──────── MATERIAL
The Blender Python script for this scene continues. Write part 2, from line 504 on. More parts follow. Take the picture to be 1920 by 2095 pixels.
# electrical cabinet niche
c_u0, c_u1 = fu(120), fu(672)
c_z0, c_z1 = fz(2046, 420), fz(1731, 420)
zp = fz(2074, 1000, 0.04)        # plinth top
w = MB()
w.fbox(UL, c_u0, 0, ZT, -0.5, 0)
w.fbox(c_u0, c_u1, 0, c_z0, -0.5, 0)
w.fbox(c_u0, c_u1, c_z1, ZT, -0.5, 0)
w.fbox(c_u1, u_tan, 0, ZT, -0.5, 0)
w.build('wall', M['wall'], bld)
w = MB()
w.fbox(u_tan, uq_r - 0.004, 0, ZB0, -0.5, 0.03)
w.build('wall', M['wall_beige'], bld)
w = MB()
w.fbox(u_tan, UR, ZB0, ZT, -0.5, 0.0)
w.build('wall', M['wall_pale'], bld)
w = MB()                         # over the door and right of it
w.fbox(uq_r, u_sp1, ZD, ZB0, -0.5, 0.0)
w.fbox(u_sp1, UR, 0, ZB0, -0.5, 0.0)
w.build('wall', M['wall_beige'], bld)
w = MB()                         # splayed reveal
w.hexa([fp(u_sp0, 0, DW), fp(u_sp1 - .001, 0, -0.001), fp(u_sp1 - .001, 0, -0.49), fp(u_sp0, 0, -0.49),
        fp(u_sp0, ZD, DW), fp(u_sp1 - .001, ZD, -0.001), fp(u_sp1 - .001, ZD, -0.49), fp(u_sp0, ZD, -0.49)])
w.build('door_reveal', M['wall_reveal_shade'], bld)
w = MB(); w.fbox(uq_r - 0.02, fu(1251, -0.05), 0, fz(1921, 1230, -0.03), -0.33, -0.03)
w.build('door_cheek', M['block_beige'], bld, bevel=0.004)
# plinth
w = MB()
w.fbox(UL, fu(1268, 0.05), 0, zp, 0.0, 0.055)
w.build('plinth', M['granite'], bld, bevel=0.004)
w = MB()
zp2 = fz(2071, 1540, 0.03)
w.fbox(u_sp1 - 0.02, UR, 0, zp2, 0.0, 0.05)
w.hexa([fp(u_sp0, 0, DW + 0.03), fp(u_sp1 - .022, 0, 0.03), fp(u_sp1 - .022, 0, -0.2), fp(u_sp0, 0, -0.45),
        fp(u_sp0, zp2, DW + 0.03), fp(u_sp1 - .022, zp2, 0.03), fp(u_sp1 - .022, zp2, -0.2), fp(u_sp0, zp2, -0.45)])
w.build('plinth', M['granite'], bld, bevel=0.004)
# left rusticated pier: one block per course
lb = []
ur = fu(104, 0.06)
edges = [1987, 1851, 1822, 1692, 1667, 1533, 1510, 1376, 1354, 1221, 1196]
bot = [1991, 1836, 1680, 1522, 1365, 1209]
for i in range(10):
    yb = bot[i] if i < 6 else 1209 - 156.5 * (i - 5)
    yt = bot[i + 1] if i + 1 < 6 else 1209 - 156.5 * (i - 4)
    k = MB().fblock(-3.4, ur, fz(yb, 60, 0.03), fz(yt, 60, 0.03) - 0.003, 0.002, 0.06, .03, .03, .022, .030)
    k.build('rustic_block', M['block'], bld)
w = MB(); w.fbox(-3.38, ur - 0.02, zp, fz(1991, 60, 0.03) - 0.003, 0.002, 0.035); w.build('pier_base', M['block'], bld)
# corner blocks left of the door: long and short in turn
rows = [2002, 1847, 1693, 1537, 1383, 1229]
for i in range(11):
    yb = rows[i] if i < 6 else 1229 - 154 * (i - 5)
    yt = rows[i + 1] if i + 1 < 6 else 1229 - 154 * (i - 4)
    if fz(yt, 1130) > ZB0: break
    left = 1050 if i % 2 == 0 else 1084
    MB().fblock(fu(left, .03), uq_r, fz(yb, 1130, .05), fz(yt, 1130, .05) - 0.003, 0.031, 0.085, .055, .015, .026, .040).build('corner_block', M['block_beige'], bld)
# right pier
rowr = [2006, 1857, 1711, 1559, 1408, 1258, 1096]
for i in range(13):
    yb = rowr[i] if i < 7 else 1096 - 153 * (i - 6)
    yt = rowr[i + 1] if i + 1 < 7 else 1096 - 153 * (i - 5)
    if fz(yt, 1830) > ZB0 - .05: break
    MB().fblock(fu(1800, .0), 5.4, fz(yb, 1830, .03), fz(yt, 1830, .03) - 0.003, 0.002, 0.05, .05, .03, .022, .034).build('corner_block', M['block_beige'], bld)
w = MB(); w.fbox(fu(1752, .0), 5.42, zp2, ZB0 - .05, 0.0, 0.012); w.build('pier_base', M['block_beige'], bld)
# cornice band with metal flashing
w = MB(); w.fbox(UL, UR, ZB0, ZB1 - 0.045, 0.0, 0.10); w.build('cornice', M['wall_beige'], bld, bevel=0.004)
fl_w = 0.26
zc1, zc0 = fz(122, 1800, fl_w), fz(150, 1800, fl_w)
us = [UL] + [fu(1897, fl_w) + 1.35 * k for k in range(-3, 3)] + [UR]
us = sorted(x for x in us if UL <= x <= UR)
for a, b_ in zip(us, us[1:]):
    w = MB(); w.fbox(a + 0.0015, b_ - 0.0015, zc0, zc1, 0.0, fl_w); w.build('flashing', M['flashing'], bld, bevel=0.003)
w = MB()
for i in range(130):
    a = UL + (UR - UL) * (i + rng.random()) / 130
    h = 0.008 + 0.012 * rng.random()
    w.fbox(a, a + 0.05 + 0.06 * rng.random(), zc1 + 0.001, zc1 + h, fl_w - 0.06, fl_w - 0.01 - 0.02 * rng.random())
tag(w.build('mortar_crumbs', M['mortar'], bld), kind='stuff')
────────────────
# WORK INSTRUCTIONS
Transcribe the lines beginning at the one that contains "w.build('wall', M['wall_pale'], bld)" and ending at the one that contains "fp(u_sp0, ZD, DW), fp(u_sp1", with nothing added or left out.

# REPLY TO THE EXERCISE
w.build('wall', M['wall_pale'], bld)
w = MB()                         # over the door and right of it
w.fbox(uq_r, u_sp1, ZD, ZB0, -0.5, 0.0)
w.fbox(u_sp1, UR, 0, ZB0, -0.5, 0.0)
w.build('wall', M['wall_beige'], bld)
w = MB()                         # splayed reveal
w.hexa([fp(u_sp0, 0, DW), fp(u_sp1 - .001, 0, -0.001), fp(u_sp1 - .001, 0, -0.49), fp(u_sp0, 0, -0.49),
        fp(u_sp0, ZD, DW), fp(u_sp1 - .001, ZD, -0.001), fp(u_sp1 - .001, ZD, -0.49), fp(u_sp0, ZD, -0.49)])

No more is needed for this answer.